» The task
Write out all of the data exactly as it appears.
Data segment start
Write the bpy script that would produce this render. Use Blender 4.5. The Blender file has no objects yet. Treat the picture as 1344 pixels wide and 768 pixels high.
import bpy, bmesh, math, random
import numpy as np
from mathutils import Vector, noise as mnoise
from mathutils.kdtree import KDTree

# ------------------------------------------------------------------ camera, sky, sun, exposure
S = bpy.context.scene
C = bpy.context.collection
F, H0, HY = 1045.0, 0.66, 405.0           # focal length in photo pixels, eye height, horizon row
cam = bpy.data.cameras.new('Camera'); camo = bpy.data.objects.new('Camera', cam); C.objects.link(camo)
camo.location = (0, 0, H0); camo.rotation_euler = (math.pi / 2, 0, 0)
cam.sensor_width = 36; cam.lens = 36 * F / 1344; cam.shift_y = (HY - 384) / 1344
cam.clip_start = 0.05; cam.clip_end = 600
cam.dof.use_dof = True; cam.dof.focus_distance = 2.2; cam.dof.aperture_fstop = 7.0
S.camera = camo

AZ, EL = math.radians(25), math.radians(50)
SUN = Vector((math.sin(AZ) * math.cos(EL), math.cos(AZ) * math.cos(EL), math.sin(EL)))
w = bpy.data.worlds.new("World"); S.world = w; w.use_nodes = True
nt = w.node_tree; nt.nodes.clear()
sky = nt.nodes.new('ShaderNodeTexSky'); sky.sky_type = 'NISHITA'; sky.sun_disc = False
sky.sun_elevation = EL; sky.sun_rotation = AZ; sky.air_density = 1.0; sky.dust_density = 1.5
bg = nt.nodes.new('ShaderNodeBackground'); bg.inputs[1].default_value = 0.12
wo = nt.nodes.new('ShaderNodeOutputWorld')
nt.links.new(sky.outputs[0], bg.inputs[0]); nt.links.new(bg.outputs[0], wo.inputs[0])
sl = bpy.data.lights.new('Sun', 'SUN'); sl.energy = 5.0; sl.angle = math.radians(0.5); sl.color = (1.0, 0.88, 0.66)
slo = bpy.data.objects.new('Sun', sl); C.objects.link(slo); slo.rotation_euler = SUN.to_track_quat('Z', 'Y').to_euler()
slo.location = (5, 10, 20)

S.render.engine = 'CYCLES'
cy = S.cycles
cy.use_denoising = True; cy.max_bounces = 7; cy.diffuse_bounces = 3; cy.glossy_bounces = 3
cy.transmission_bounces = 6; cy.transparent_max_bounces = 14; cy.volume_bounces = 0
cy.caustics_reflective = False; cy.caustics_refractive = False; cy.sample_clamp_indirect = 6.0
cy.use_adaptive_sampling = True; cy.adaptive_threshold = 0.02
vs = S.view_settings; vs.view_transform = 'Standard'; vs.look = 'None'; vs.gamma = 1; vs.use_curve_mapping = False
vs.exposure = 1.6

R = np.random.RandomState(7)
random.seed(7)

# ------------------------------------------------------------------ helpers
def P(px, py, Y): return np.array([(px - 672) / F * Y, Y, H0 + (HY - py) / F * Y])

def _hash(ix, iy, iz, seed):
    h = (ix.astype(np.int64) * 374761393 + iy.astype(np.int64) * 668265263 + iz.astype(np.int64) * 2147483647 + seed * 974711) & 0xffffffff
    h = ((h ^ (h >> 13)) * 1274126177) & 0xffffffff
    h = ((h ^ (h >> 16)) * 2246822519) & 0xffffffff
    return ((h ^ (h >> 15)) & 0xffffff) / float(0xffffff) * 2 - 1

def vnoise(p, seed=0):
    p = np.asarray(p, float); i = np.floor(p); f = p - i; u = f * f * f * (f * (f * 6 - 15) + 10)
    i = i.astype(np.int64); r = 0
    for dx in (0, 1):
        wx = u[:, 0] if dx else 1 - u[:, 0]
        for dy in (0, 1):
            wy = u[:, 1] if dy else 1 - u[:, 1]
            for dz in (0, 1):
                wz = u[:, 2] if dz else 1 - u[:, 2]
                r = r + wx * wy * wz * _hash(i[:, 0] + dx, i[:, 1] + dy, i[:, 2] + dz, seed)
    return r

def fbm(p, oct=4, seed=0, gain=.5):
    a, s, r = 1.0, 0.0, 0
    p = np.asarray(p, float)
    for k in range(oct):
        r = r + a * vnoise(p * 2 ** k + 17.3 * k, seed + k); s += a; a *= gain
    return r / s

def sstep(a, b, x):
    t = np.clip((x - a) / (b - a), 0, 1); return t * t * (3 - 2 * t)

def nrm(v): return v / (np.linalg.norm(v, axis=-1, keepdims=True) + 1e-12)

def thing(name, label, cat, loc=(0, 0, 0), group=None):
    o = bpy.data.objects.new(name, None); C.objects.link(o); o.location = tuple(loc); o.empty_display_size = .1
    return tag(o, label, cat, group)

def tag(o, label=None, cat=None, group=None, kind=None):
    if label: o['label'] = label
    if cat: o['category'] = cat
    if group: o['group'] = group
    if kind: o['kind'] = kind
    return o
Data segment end
» Answer to this problem
Write the bpy script that would produce this render. Use Blender 4.5. The Blender file has no objects yet. Treat the picture as 1344 pixels wide and 768 pixels high.
import bpy, bmesh, math, random
import numpy as np
from mathutils import Vector, noise as mnoise
from mathutils.kdtree import KDTree

# ------------------------------------------------------------------ camera, sky, sun, exposure
S = bpy.context.scene
C = bpy.context.collection
F, H0, HY = 1045.0, 0.66, 405.0           # focal length in photo pixels, eye height, horizon row
cam = bpy.data.cameras.new('Camera'); camo = bpy.data.objects.new('Camera', cam); C.objects.link(camo)
camo.location = (0, 0, H0); camo.rotation_euler = (math.pi / 2, 0, 0)
cam.sensor_width = 36; cam.lens = 36 * F / 1344; cam.shift_y = (HY - 384) / 1344
cam.clip_start = 0.05; cam.clip_end = 600
cam.dof.use_dof = True; cam.dof.focus_distance = 2.2; cam.dof.aperture_fstop = 7.0
S.camera = camo

AZ, EL = math.radians(25), math.radians(50)
SUN = Vector((math.sin(AZ) * math.cos(EL), math.cos(AZ) * math.cos(EL), math.sin(EL)))
w = bpy.data.worlds.new("World"); S.world = w; w.use_nodes = True
nt = w.node_tree; nt.nodes.clear()
sky = nt.nodes.new('ShaderNodeTexSky'); sky.sky_type = 'NISHITA'; sky.sun_disc = False
sky.sun_elevation = EL; sky.sun_rotation = AZ; sky.air_density = 1.0; sky.dust_density = 1.5
bg = nt.nodes.new('ShaderNodeBackground'); bg.inputs[1].default_value = 0.12
wo = nt.nodes.new('ShaderNodeOutputWorld')
nt.links.new(sky.outputs[0], bg.inputs[0]); nt.links.new(bg.outputs[0], wo.inputs[0])
sl = bpy.data.lights.new('Sun', 'SUN'); sl.energy = 5.0; sl.angle = math.radians(0.5); sl.color = (1.0, 0.88, 0.66)
slo = bpy.data.objects.new('Sun', sl); C.objects.link(slo); slo.rotation_euler = SUN.to_track_quat('Z', 'Y').to_euler()
slo.location = (5, 10, 20)

S.render.engine = 'CYCLES'
cy = S.cycles
cy.use_denoising = True; cy.max_bounces = 7; cy.diffuse_bounces = 3; cy.glossy_bounces = 3
cy.transmission_bounces = 6; cy.transparent_max_bounces = 14; cy.volume_bounces = 0
cy.caustics_reflective = False; cy.caustics_refractive = False; cy.sample_clamp_indirect = 6.0
cy.use_adaptive_sampling = True; cy.adaptive_threshold = 0.02
vs = S.view_settings; vs.view_transform = 'Standard'; vs.look = 'None'; vs.gamma = 1; vs.use_curve_mapping = False
vs.exposure = 1.6

R = np.random.RandomState(7)
random.seed(7)

# ------------------------------------------------------------------ helpers
def P(px, py, Y): return np.array([(px - 672) / F * Y, Y, H0 + (HY - py) / F * Y])

def _hash(ix, iy, iz, seed):
    h = (ix.astype(np.int64) * 374761393 + iy.astype(np.int64) * 668265263 + iz.astype(np.int64) * 2147483647 + seed * 974711) & 0xffffffff
    h = ((h ^ (h >> 13)) * 1274126177) & 0xffffffff
    h = ((h ^ (h >> 16)) * 2246822519) & 0xffffffff
    return ((h ^ (h >> 15)) & 0xffffff) / float(0xffffff) * 2 - 1

def vnoise(p, seed=0):
    p = np.asarray(p, float); i = np.floor(p); f = p - i; u = f * f * f * (f * (f * 6 - 15) + 10)
    i = i.astype(np.int64); r = 0
    for dx in (0, 1):
        wx = u[:, 0] if dx else 1 - u[:, 0]
        for dy in (0, 1):
            wy = u[:, 1] if dy else 1 - u[:, 1]
            for dz in (0, 1):
                wz = u[:, 2] if dz else 1 - u[:, 2]
                r = r + wx * wy * wz * _hash(i[:, 0] + dx, i[:, 1] + dy, i[:, 2] + dz, seed)
    return r

def fbm(p, oct=4, seed=0, gain=.5):
    a, s, r = 1.0, 0.0, 0
    p = np.asarray(p, float)
    for k in range(oct):
        r = r + a * vnoise(p * 2 ** k + 17.3 * k, seed + k); s += a; a *= gain
    return r / s

def sstep(a, b, x):
    t = np.clip((x - a) / (b - a), 0, 1); return t * t * (3 - 2 * t)

def nrm(v): return v / (np.linalg.norm(v, axis=-1, keepdims=True) + 1e-12)

def thing(name, label, cat, loc=(0, 0, 0), group=None):
    o = bpy.data.objects.new(name, None); C.objects.link(o); o.location = tuple(loc); o.empty_display_size = .1
    return tag(o, label, cat, group)

def tag(o, label=None, cat=None, group=None, kind=None):
    if label: o['label'] = label
    if cat: o['category'] = cat
    if group: o['group'] = group
    if kind: o['kind'] = kind
    return o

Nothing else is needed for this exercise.